Read: Citty Upon a Hille

  1. Building the Bay Colony

    1. Government

      1. Soon after the establishment of the colony, the franchise was extended to all “freemen:” adult males who belonged to the Puritan congregations (later called the Congregational church), making people who could enjoy the franchise about two fifths of the total population.

        1. Unchurched men and women weren’t allowed in.

      2. The provincial government was not a democracy.

        1. Governor Winthrop feared and distrusted the common people, calling democracy the “meanest and worst” of all forms of government.

      3. Religious leaders wielded powerful influence over the admission to church membership.

      4. John Cotton, a prominent clergy member, was educated at Cambridge and had immigrated to Massachusetts to avoid persecution from his criticism of the Church of England.

      5. However, congregations could hire and fire their ministers at will.

      6. The Puritan concept of Hell was very serious and scary.

        1. Michael Wigglesworth’s “Day of Doom,” written in 1662, sold one copy for every twenty people.

  2. Trouble in the Bible Commonwealth

    1. Defiance

      1. Tensions arose in Massachusetts.

        1. Quakers were fined, flogged, and/or banished.

        2. Anne Hutchinson was a very intelligent, strong-willed, talkative woman who claimed that a holy life was no sure sign of salvation and that the truly saved need not bother to obey the law of either God or man.

          1. Brought to trial in 1638, Anne boasted that her beliefs were directly from God.

          2. She was banished from the colony and eventually made her way to Rhode Island.

          3. She died in New York after an attack by Indians.

        3. Roger Williams was a radical idealist hounded his fellow clergymen to make a clean and complete break with the Church of England.

          1. He went on to deny that civil government could and should govern religious behavior.

          2. He was banished in 1635, and fled to the Rhode Island area the next year.

  3. The Rhode Island “Sewer”

    1. Land of the Outcasts

      1. People who went to Rhode Island weren’t necessarily similar; they were just unwanted everywhere else.

      2. They were against special privilege.

      3. “Little Rhody” was later known as “the traditional home of the otherwise minded.”

      4. It finally secured a charter in 1644.

  4. New England Spreads Out

    1. More Settling

      1. In 1635, Hartford, Connecticut was founded.

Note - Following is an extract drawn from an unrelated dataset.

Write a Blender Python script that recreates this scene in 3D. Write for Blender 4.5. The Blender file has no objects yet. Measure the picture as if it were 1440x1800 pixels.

      2. Reverend Thomas Hooker led an energetic group of Puritans west.

      3. In 1639, settlers of the new Connecticut River colony drafted in open meeting a trailblazing document called the Fundamental Orders of Connecticut (Read)

        1. It was basically a modern constitution.

      4. In 1623, Maine was absorbed by Massachusetts and remained so for nearly a century and a half.

      5. In 1641, the granite-ribbed New Hampshire was absorbed into Massachusetts.

        1. In 1679, the king separated the two and made New Hampshire a royal colony.

  5. Puritans vs. Indians

    1. Violence

      1. Before the Puritans had arrived in 1620, an epidemic had swept through the Indians, killing over three quarters of them.

      2. At first, Indians tried to befriend the Whites.

        1. Squanto, a Wampanoag, helped keep relative peace.

      3. In 1637, though, after mounting tensions exploded, English settlers and the powerful Pequot tribe fought in the Pequot War, in which the English set fire to a Pequot village on Connecticut’s Mystic River, annihilating the Indians and bringing about forty years of tentative peace.

        1. In an attempt to save face, the Puritans did try to convert some of the Indians, though with less zeal than that of the Spanish and French.

      4. In1675, Metacom (called King Philip by the English) united neighboring Indians in a last-ditched attack that failed.

        1. The King Philip’s War slowed colonial western march, but Metacom was beheaded and quartered and his head was stuck on a sharp pike for all to see, his wife and son sold to slavery.

  6. Seeds of Colonial Unity and Independence

    1. A Bit of Unity Shown

      1. In 1643, four colonies banded together to form the New England Confederation.

        1. It was almost all Puritan.

        2. It was weak, but still a notable milestone toward American unity.

      2. The colonies were basically allowed to be semiautonomous commonwealths.

      3. After Charles II was restored to the British throne, he hoped to control his colonies more firmly, but was shocked to find how much his orders were ignored by Massachusetts.

        1. As punishment, a sea-to-sea charter was given to rival Connecticut (1662), and a charter was given to Rhode Island (1663).

        2. Finally, in 1684, Massachusetts’ charter was revoked.

  7. Andros Promotes the First American Revolution

    1. Opposition to England Grows

      1. In 1686, the Dominion of New England was created to bolster the colonial defense against Indians and tying the colonies closer to Britain by enforcing the hated Navigation Acts.

        1. The acts forbade American trade with countries other than Britain.

          1. All colonial imports/exports must be on British merchant ships

        2. As a result, smuggling became common.

        3. Head of the Dominion was Sir Edmund Andros.

          1. Establishing HQ in Boston, he openly showed his association with the locally hated Church of England.

          2. His soldiers were vile-mouthed.

      2. Andros responded to opposition by curbing town meetings, restricting the courts and the press, and revoking all land titles.

      3. He taxed the people without their consent.

      4. At the same time, the people of England staged the Glorious Revolution, instating William and Mary to the crown.

        1. Result, the Dominion of New England collapsed.

        2. Massachusetts got a new charter in 1691, but this charter allowed all landowners to vote, as opposed to the previous law of voting belonging only to the church members.